I don’t want to be idle in fact I feel I still have a lot to offer but first I have to get myself well!
Work gives dignity. If technology removes work from society, then society needs to manufacture work for the people. If it doesn’t dystopia beckons.
How do those who say technology is replacing people at work explain why this has resulted in high rates of employment and low rates of unemployment?
Similarly the failure of productivity (output per head) to improve over the last decade shows that GDP has only grown at the same rate as the population.
Our problem is that technology has not been replacing jobs and improving productivity and wealth.
The third bullet is rather ambiguous – though this may be the result of trying to fit a complex concept into too few words.
The development of technology is generally undertaken by academic and industrial researchers, and the deployment is generally undertaken by commercial entities or public bodies. In neither case are societal groups generally consulted.
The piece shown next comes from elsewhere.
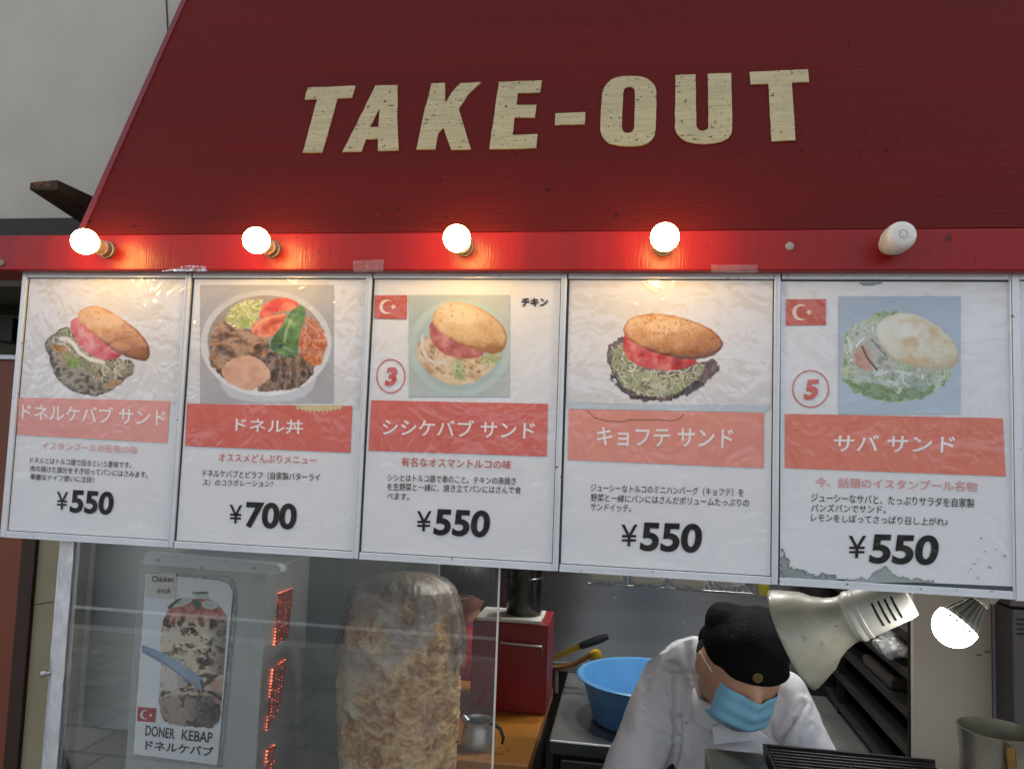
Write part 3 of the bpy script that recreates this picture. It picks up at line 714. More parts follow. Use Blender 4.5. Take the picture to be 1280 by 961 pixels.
class Board:
    def __init__(s, i, label, origin, sc):
        s.o, s.s = origin, sc
        x0, x1 = EDGES[i]+.0004, EDGES[i+1]-.0004
        s.e = empty('menu_board', ((x0+x1)/2, BY+.02, ZB), label, 'menu board', 'menu boards in the aluminium frame row')
        MB().box((x0,BY+.0052,ZB+.001),(x1,BY+.02,ZT-.001)).build('backing', TEALBACK, s.e)
        f = MB(); rt, rb, st = .0088, .0104, .0088
        lx = x0+(.0095 if i == 0 else (.0105 if i == 5 else .0012)); rx = x1-(.0022 if i == 4 else st)
        def bar(lo, hi): f.box(lo, hi, .0009)
        bar((lx,BY,ZT-rt),(rx,BY+.005,ZT)); bar((lx,BY,ZB),(rx,BY+.005,ZB+rb))
        f.box((lx,BY-.0012,ZT-.0014),(rx,BY-.0001,ZT)); f.box((lx,BY-.0012,ZB),(rx,BY-.0001,ZB+.0014))   # lips
        dz = .002 if i == 5 else 0
        if i in (0,5): bar((x0,BY-.001,ZB-dz),(lx-.0003,BY+.005,ZT+.0003))
        bar((rx,BY-.001,ZB),(x1,BY+.005,ZT+.0003))
        if i != 4: f.box((rx+.0003,BY-.0026,ZB+.0005),(rx+.002,BY-.0011,ZT-.0005))
        fr = f.build('frame', ALU, s.e)
        s.px0, s.px1, s.pz0, s.pz1 = lx+.0016, rx-.0014, ZB+rb+.0012, ZT-rt-.0014
    def at(s, x, y, Y): return P(s.o[0]+x/s.s, s.o[1]+y/s.s, Y)
    def poster(s, outline=None, m=None):
        pts = outline or [(s.px0,L0,s.pz1),(s.px1,L0,s.pz1),(s.px1,L0,s.pz0),(s.px0,L0,s.pz0)]
        s.p = link('poster', quad_mesh(pts), m or PAPER, s.e); return s.p
    def poly(s, name, pts, m, Y=L2, holes=()):
        mb = MB(); mb.prism([s.at(x,y,Y) for x, y in pts], [[s.at(x,y,Y) for x,y in h] for h in holes], None, None, (0,1,0), 0)
        me = bpy.data.meshes.new(name); mb.bm.to_mesh(me); mb.bm.free()
        return link(name, me, m, s.p)
    def text(s, name, rows, m, Y=L3):
        R_ = [(b, s.at(*BL,Y), s.at(*BR,Y), s.at(*TL,Y), dict(k)) for b, BL, BR, TL, k in rows]
        return text_obj(name, R_, m, s.p)
    def photo(s, pic, name='food_photo', fade=.12, Y=L2, tint=(205,205,210)):
        return link(name, pic.mesh(plane_map(s.o, s.s, Y), name, fade, tint), INKPIC, s.p)
    def flag(s, tl, tr, br, bl, m):
        s.poly('flag_print', [tl,tr,br,bl], m)
        w = tr[0]-tl[0]; h = bl[1]-tl[1]; cx, cy_ = tl[0]+w*.36, tl[1]+h*.5
        mb = MB(); Y = L3
        mb.prism([s.at(x,y,Y) for x,y in crescent(cx, cy_, h*.31, h*.25, h*.09)], [], None, None, (0,1,0), 0)
        mb.prism([s.at(x,y,Y) for x,y in star(cx+w*.21, cy_, h*.14, math.pi)], [], None, None, (0,1,0), 0)
        me = bpy.data.meshes.new('f'); mb.bm.to_mesh(me); mb.bm.free(); link('moon_and_star', me, FLAGW, s.p)
    def badge(s, c, rx, ry, num, BL, BR, TL, m):
        out_ = [(c[0]+rx*math.cos(a), c[1]+ry*math.sin(a)) for a in np.linspace(0,2*math.pi,48,endpoint=False)]
        inn = [(c[0]+(rx-3.4)*math.cos(a), c[1]+(ry-3.4)*math.sin(a)) for a in np.linspace(0,2*math.pi,48,endpoint=False)]
        s.poly('number_ring', out_, m, L2, [inn])
        s.text('number', [(num, BL, BR, TL, dict(off=.045, shear=.08))], m)
    def topsheet(s, z, m=None):
        return link('photo_sheet', quad_mesh([(s.px0+.001,L1,s.pz1-.001),(s.px1-.001,L1,s.pz1-.001),(s.px1-.001,L1,z),(s.px0+.001,L1,z)]), m or SHEET, s.p)
FLAGW = ink('flag_white', (232,206,190))
KB, KT, KP = dict(off=.004), dict(off=.012), dict(off=.032, shear=.05, res=8)
REDS = {1: ink('washed_red_one', (224,152,144)), 2: ink('washed_red_two', (212,102,90)), 3: ink('washed_red_three', (212,104,94)), 4: ink('washed_red_four', (224,144,128)), 5: ink('washed_red_five', (220,122,102))}
WTXT = ink('title_white', (238,232,228))
PINK = {1: ink('pink_one', (218,156,156)), 2: ink('pink_two', (198,98,92)), 3: ink('pink_three', (190,86,80)), 5: ink('pink_five', (214,150,144))}
YEN = dict(off=.005)

# board with grey meat sandwich
B = Board(0, 'framed menu board of a sandwich filled with grey meat, shredded greens and pink tomato', (0,330), 641/240); B.poster(); B.topsheet(B.at(60,450,L1).z)
B.photo(burger_grey(), fade=.10)
B.poly('title_banner', [(63,445),(568,457),(558,597),(56,569)], REDS[1])
B.text('title', [('ドネルケバブ サンド',(72,518),(553,541),(74,464),KT)], WTXT)
B.text('subtitle', [('イスタンブールの街角の味',(138,618),(457,634),(140,592),KB)], PINK[1])
B.text('description', [('ドネルとはトルコ語で回るという意味です。',(100,664),(437,682),(102,643),KB),('肉の焼けた部分をそぎ切ってパンにはさみます。',(100,692),(492,714),(102,671),KB),('華麗なナイフ使いに注目！',(100,719),(312,730),(102,699),KB)], BLACKINK)
B.text('price', [('¥',(187,818),(224,820),(190,759),YEN),('550',(231,829),(376,838),(236,752),KP)], BLACKINK)
# rice bowl board
B = Board(1, 'framed menu board of a white bowl with meat, green pepper and sauce, priced 700', (220,330), 649/250); B.poster(); B.topsheet(B.at(60,452,L1).z)
B.photo(rice_bowl(), fade=.03)
B.poly('title_banner', [(36,453),(572,460),(566,612),(29,590)], REDS[2])
B.poly('starburst_print', [(388+150*k/22, 459+(0 if k % 2 else 0)+ (14+9*math.sin(math.pi*k/22) if k % 2 else 6+9*math.sin(math.pi*k/22))) for k in range(23)]+[(538,459),(388,459)], ink('starburst_yellow', (206,186,130)), L2-.0002)
B.text('title', [('ドネル丼',(192,543),(412,552),(194,498),KT)], WTXT)
B.text('subtitle', [('オススメどんぶりメニュー',(137,640),(455,650),(138,613),KB)], PINK[2])
B.text('description', [('ドネルケバブとピラフ（自家製バターライ',(86,690),(466,705),(88,665),KB),('ス）のコラボレーション！',(86,718),(312,724),(88,696),KB)], BLACKINK)
B.text('price', [('¥',(172,840),(213,842),(174,780),YEN),('700',(225,855),(390,863),(228,770),KP)], BLACKINK)
# chicken board
B = Board(2, 'menu board of a chicken sandwich on a pale plate, with number 3 and flag', (445,330), 665/270); B.poster()
B.photo(burger_chicken(), fade=.14)
B.flag((58,96),(158,96),(156,170),(55,168), ink('flag_red_faded', (194,88,66)))
B.badge((107,345),45,53,'3',(88,376),(124,374),(92,318), ink('badge_red', (196,74,68)))
B.text('note', [('チキン',(508,131),(590,131),(510,104),dict(off=.04))], BLACKINK)
B.poly('title_banner', [(47,419),(591,430),(587,592),(38,574)], REDS[3])
B.text('title', [('シシケバブ サンド',(80,526),(550,538),(83,474),KT)], WTXT)
B.text('subtitle', [('有名なオスマントルコの味',(138,622),(477,632),(140,594),KT)], PINK[3])
B.text('description', [('シシとはトルコ語で串のこと。チキンの串焼き',(97,668),(492,680),(98,645),KB),('を生野菜と一緒に、焼き立てパンにはさんで食',(95,696),(507,708),(97,673),KB),('べます。',(95,724),(163,727),(96,703),KB)], BLACKINK)
B.text('price', [('¥',(185,822),(230,822),(188,760),YEN),('550',(237,834),(410,842),(242,752),KP)], BLACKINK)
# purple lettuce board
B = Board(3, 'framed menu board of a sesame bun over tomato and purple edged lettuce, without a flag', (695,330), 688/290); B.poster(); B.topsheet(B.at(60,410,L1).z)
B.photo(burger_lettuce(), fade=.06)
B.poly('title_banner', [(38,430),(617,441),(616,605),(35,580)], REDS[4])
B.poly('film_strip', [(30,413),(640,418),(618,440),(38,429)], ink('film_blue', (186,198,204)), L2)
cr = MB(); cr.tube([B.at(x,y,L3) for x,y in ((92,433),(115,455),(150,464),(200,467),(210,461),(300,460),(345,464),(370,455),(377,444))], .0005, 5); cr.build('film_tear', mat('tear_brown', (140,104,82), .7), B.p)
B.text('title', [('キョフテ サンド',(120,538),(525,545),(122,483),KT)], WTXT)
B.text('description', [('ジューシーなトルコのミニハンバーグ（キョフテ）を',(102,674),(556,690),(104,650),KB),('野菜と一緒にパンにはさんだボリュームたっぷりの',(102,703),(572,720),(104,680),KB),('サンドイッチ。',(101,731),(222,735),(103,709),KB)], BLACKINK)
B.text('price', [('¥',(192,836),(240,836),(194,772),YEN),('550',(248,850),(431,857),(252,764),KP)], BLACKINK)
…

It is therefore important that the under-represented groups are not disadvantaged by these developments, though it would be difficult for them to be directly involved in the development or deployment of technologies.
Also, the groups that are under-represented on technology (for exemple, the elderly) are not always the same as those who are more generally under-represented
These comments along the lines of “work gives people dignity” and claiming people will turn to drug addiction if they’re not forced into work are deeply depressing.
Tell people working jobs they hate just to keep a crappy roof over their head, people doing jobs which are unnecessary except they need them to live. Tell people doing menial work for scraps that their lives are dignified.
And think of what we could all be doing instead – volunteering, creating new businesses and initiatives and co-operatives, creating political movements to devolve and share power – if we just gave up on this foolish idea that all work is meaningful and dignified.
This comment thread has rather got derailed into a discussion on UBI, but one thing Jo’s tech commission must do is look at the ways technology can liberate people.